There are several different configurations and options that can be considered as part of the MEG Recovery Unit. Figure 1 provides a high level decision tree that can be used to determine which configuration and options are appropriate for any application. There is some leeway in the application of this tool which is based on experience gained during the last 15 years.

It has already been determined that a conventional Regenerator will result in precipitated salts, which leads us to an Integrated Regenerator and Reclaimer design. The Integrated unit achieves the water removal (Regeneration) and salt removal (Reclamation) in a single process. It was also identified above that there would be the need for some level of Pre-Treatment due to the high level of dissolved hydrocarbons. A Process Flow Diagram of the chosen configuration is shown in Figure 2.

If the selection process above came up with a Conventional Regenerator and Slipstream Reclaimer, a detailed salt study should be carried out. This salt study investigates the individual salt species (cations and anions) and determines their accumulation, solubility, and likelihood of scaling throughout the entire Flow Assurance Loop. Using the results of this study, the optimum amount of salt removal can be determined which will result in a smaller Reclaimer Process. The study will also determine what level of Divalent Cation Removal (DCR) is necessary.
 
Process Description
The Rich MEG is fed to the unit from the upstream facilities and letdown across the inlet level control valve. This valve reduces the pressure of the Rich MEG, allowing some of the dissolved hydrocarbons to vaporise out of the solution.

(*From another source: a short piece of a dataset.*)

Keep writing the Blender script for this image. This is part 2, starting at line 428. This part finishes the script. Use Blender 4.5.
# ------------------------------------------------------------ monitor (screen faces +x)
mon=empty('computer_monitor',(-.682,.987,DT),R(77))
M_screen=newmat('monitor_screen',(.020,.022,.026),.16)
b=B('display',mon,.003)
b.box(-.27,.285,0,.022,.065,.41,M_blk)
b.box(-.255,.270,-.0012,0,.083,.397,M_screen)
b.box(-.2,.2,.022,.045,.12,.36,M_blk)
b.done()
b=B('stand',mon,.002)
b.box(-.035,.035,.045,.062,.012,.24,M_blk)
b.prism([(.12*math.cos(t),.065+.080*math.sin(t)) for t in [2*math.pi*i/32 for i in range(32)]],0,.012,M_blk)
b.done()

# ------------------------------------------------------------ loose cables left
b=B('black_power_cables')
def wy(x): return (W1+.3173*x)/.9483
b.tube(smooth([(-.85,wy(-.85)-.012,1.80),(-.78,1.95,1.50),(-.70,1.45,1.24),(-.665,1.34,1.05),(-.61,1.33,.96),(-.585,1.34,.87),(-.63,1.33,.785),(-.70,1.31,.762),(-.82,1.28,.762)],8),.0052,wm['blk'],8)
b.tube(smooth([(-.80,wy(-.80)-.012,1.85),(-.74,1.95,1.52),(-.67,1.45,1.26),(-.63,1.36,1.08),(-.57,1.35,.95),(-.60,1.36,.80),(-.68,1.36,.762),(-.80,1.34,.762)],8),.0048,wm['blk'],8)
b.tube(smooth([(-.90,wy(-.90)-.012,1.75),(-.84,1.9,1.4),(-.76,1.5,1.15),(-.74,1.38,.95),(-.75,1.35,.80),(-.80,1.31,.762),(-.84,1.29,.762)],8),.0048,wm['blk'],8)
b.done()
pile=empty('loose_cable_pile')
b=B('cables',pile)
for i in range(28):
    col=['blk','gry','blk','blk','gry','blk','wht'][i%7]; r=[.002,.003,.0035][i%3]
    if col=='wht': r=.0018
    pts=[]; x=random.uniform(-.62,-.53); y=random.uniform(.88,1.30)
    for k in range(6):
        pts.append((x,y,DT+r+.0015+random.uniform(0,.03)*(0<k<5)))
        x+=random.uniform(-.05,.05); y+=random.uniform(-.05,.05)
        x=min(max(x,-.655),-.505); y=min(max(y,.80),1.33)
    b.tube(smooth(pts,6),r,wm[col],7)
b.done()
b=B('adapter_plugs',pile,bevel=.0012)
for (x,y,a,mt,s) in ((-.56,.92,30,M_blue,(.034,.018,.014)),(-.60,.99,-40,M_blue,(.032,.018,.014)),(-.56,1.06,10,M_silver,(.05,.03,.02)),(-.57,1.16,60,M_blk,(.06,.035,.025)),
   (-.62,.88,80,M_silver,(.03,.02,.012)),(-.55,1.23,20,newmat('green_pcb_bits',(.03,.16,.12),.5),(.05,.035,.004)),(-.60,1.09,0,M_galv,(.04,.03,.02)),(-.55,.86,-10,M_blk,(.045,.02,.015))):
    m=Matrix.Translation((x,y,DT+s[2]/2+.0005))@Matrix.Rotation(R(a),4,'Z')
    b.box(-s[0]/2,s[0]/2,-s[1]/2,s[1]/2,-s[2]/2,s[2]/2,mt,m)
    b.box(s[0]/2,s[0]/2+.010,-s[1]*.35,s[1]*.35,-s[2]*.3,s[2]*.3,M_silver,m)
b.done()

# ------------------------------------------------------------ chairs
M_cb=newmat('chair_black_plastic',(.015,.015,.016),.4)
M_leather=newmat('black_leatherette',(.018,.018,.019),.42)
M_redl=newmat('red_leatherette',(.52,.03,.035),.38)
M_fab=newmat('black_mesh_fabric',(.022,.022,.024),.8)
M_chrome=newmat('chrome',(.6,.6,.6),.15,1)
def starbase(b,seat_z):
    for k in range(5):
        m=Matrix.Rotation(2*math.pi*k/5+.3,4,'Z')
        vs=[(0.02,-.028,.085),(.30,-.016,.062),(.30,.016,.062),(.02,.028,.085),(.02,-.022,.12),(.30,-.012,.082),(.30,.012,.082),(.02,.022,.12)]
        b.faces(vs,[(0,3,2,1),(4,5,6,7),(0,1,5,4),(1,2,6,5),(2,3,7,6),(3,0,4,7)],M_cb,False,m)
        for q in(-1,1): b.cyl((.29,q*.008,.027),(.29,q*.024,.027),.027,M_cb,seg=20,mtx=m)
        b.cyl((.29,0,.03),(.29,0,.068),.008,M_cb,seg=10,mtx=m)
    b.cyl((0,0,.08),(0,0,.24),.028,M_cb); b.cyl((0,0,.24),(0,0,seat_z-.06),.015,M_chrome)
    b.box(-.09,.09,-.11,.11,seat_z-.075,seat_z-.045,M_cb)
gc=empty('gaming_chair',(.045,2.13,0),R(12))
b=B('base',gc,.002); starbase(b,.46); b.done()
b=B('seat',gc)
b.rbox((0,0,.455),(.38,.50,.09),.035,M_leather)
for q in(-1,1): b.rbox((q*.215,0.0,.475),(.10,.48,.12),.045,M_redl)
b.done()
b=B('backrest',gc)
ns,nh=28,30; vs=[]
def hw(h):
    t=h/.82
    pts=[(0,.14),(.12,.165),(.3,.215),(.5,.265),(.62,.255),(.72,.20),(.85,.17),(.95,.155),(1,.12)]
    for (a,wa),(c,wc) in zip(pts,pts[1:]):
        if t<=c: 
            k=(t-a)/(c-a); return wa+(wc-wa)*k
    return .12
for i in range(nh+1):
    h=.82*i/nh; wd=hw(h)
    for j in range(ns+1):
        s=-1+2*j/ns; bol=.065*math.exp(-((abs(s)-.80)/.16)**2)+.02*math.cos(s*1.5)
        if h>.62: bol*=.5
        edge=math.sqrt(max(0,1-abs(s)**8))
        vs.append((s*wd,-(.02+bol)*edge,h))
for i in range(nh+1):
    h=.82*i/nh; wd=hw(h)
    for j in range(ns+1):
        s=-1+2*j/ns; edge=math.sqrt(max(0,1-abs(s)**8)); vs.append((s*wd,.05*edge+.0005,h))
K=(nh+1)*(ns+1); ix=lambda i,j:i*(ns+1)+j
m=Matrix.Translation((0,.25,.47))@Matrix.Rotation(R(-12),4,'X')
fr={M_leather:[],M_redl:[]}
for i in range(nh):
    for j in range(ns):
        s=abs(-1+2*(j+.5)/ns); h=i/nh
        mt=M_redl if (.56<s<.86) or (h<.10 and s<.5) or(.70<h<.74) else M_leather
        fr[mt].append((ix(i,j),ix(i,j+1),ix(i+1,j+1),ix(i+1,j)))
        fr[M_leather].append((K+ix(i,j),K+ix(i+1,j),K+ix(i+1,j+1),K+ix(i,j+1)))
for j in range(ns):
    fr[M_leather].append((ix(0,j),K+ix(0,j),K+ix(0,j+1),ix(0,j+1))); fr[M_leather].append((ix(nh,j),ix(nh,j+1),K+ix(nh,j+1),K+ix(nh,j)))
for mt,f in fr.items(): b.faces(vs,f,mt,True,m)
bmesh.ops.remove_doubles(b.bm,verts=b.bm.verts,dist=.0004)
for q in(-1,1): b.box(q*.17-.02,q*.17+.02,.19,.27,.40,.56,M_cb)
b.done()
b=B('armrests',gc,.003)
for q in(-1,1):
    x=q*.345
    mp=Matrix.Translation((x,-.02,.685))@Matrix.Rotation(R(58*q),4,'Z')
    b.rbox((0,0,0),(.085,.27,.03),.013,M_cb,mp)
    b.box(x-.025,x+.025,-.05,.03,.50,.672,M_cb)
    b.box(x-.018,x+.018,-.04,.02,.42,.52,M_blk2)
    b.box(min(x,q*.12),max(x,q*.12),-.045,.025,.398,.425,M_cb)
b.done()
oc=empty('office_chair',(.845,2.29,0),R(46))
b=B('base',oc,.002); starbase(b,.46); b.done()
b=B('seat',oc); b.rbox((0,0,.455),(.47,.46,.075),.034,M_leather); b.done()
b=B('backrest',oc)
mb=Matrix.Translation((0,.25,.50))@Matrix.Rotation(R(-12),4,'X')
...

Sufficient residence time is included in the design of the Rich MEG Vessel and three product streams exit the vessel. The hydrocarbon liquids and vapours are directed off-skid to appropriate hydrocarbon handling systems such as a low pressure flare or hydrocarbon drain system. The pH-adjusted Rich MEG is directed into the Reclaimer Flash Drum.

Vapours exiting the Reclaimer Flash Drum are directed into the MEG Still Column. Both of these vessels operate at sub-atmospheric pressure. This allows the MEG/water mixture entering the vessel to vaporise at a temperature well below the degradation temperature of MEG (about 165°C). Upon flashing into the column, water and MEG will vaporise while Salts and other solids contained in the inlet stream will not vaporise and will instead become concentrated in the slurry within the Reclaimer Flash Drum.

MEG/H2O/salt slurry is continuously pumped from the bottom of the Reclaimer Flash Vessel through the Reclaimer Circulation Heater by a horizontal, centrifugal circulation pump.

Boiling of the slurry circulating through the Reclaimer Circulation Heater is undesirable as it would result in solids deposition which would very rapidly foul the heat transfer surfaces. Boiling is therefore deliberately suppressed by imposing a “back pressure” on the heater using a specific device. In addition, a large circulation rate is maintained through the heater to minimise the temperature rise of the slurry, the skin temperature inside the exchanger, and the time the slurry is in contact with the heat transfer surfaces. Use of these design techniques nearly eliminates the potential of fouling of the heat transfer surfaces even with divalent cations present.

Upon entering the Reclaimer Flash Vessel, the water and MEG contained in the slurry will vaporise and flow upward through the vessel while the residual droplets of MEG/H2O/salt slurry fall into the liquid pool in the base of the vessel. As a result, the salt and solids concentration of the liquid pool increases.